Pushing Art



Sometimes things seem so clear and obvious that it's amazing to me that they never existed.

A while back I was watching a show on the Discovery Channel that featured people with extraordinary abilities, almost superpowers.  One of these individuals was an artist named Esref Armagan.  Check out some of his works:


You may look at these and say, "They're okay," because that's probably what I would say if I didn't know that Esref was born blind.  In fact, he was born without eyes.  Check out more of his work at his website: armagan.com/paintings.asp, or check out the actual part of the television show I caught here: youtube.com/watch?v=L3AgO6H0H98.

The reason I chose these two paintings was because of Esref's use of perspective.  Perspective is such a simple idea: real life is 3D, so why not try as hard as we can to draw it in 3D, right?  Quick: think of every Egyptian painting you've ever seen.  Not so 3D, huh.

While I learned about Esref's amazing ability, I also learned that the use of linear perspective in art wasn't truly 'discovered' until 1425 when an artist named Brunelleschi used geometry (chalk another one up for math) to develop this new way of drawing real objects to appear in 3 dimensions.
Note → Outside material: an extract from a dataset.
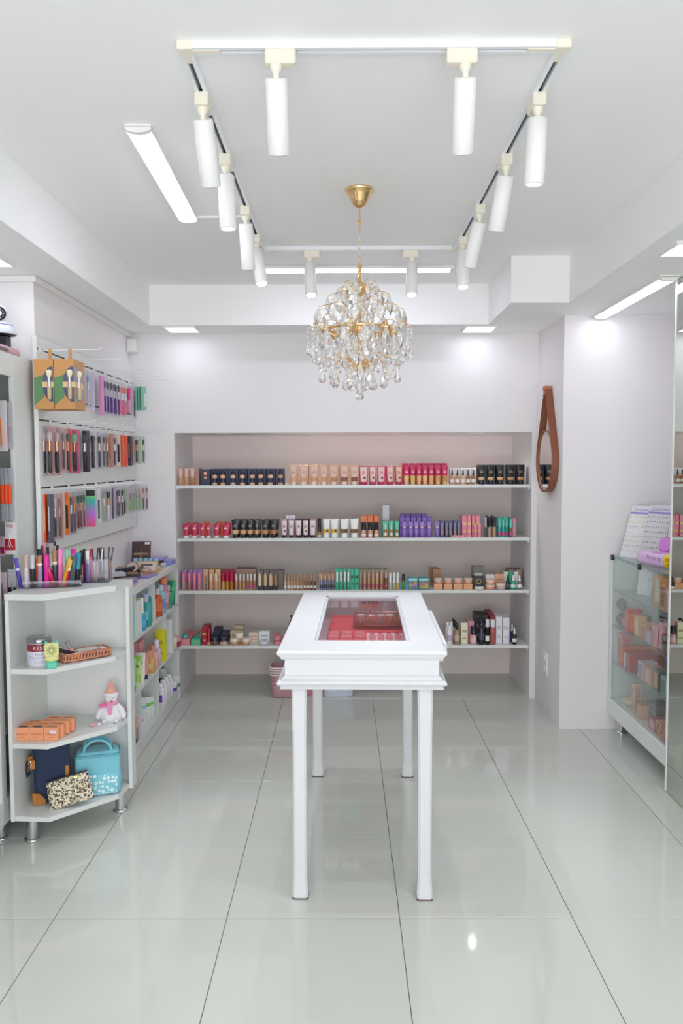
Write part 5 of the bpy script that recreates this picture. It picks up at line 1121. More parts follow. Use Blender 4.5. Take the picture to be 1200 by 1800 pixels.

I remember that was one of those, "They had to discover that?" moments for me.  Another came when talking about another art form, one that I've been closely studying for the past 2 years: film.

The montage is an element of film that you see on a regular basis in television and movies.  If edited well a montage of images or clips can tell you exactly what's going on as well as how to feel about what's happening.  The 80s provided a few well known montage examples: Tony Montana's rise to power in Scarface and Rocky's training in Rocky IV (the latter was hilariously parodied in Team America: World Police).  Of course it's been seen in hundreds of other movies - just think, what would that stabbing scene in Psycho have been like without those quick cuts between the knife, Vera Miles' scream and the shower drain?  Or what about the baptism scene in The Godfather?

Just like the use of perspective in paintings, montage in film had to be invented.  That's where Sergei Eisenstein, the "Father of Montage", comes into play.  In his 1925 film Battleship Potemkin Eisenstein first tested the use of montage and produced one of the most famous scenes in film history: the Odessa Steps (just a warning: this is some old school stuff so you may find it boring, and it gets strangely violent at the end).

I'll spare you too many details about Battleship Potemkin's story, but I wanted to share this famous scene because of the amount of filmmakers who have paid homage to it over the years: Hitchcock, Woody Allen, Francis Ford Coppola, and Terry Gilliam.  The most recognizable (and blatantly similar) homage may be from Brian De Palma's The Untouchables (fast forward to about 4:00).  An honorable mention must be made for Peter Segal's Naked Gun 33 1/3 (RIP Leslie Neilsen).

It never ceases to amaze me how art, whether it is painting or film, can be pushed further using ingenuity - and the changes that are made sometimes become so commonplace we don't even notice them.  Maybe next time you see perspective in a painting or a montage in a movie you'll think, "I guess it did have to start somewhere..."

Before signing off I wanted to share my favorite montage of images from Battleship Potemkin.  In one scene, the ship's crew has mutinied and decided to fire on the Tsarist headquarters in Odessa causing the people to rise up and join in their rebellion.  Eisenstein brilliantly uses the following three photographs in succession to show the people's reaction:


A sleeping lion... a waking lion... and finally a rising lion.  Three different statues that when pieced together give the idea of a single lion awakening, just as the Russian people awaken to stand up to their oppressors.  It's as simple as it is powerful.